Mott The Hoople are perhaps the first best associated with their top-selling hit from David Bowie-written “All The Young Dudes”. But as other hits like “Roll Away The Stone” and “All The Way To Memphis” show, they are much more than a one-hit wonder. Again it's somewhat surprising to see that their debut self-titled album didn't make much impression commercially.

Released in 1969, Mott The Hoople was originally intended to allow lead singer Ian Hunter and the band to create a sound like Bob Dylan was being backed by the Rolling Stones. Quite an ambition! 

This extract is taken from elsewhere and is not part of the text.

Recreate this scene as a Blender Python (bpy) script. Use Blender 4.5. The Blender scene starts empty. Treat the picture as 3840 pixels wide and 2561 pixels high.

Does it come off that way? Perhaps in places. Oddly though with that premise, the album starts with a crunching guitar-focused instrumental of the Kinks’ hit “You Really Got Me”, no Dylanesque vocals and for obvious reasons more Kinks than Stones. If you listen to Hunter on tracks like “Backsliding Fearlessly”, “Laugh At Me” or “At The Crossroads” from the album there are Dylan tones in there. “Rock And Roll Queen”, is a great rock track and I’m pretty sure Messrs Jagger and Richards would be happy to take credit for it from actual writer and band member Mick Ralphs.

This is a very fine debut album from a band yet to hit their heyday. Despite great songs and sound it's another overlooked record. Barely making a mention in the Billboard 200 at a peak of number 185 and only up to number 66 in the UK album charts. Another album worth a listen to, especially if you like that late 1960s/early 1970s rock guitar sound.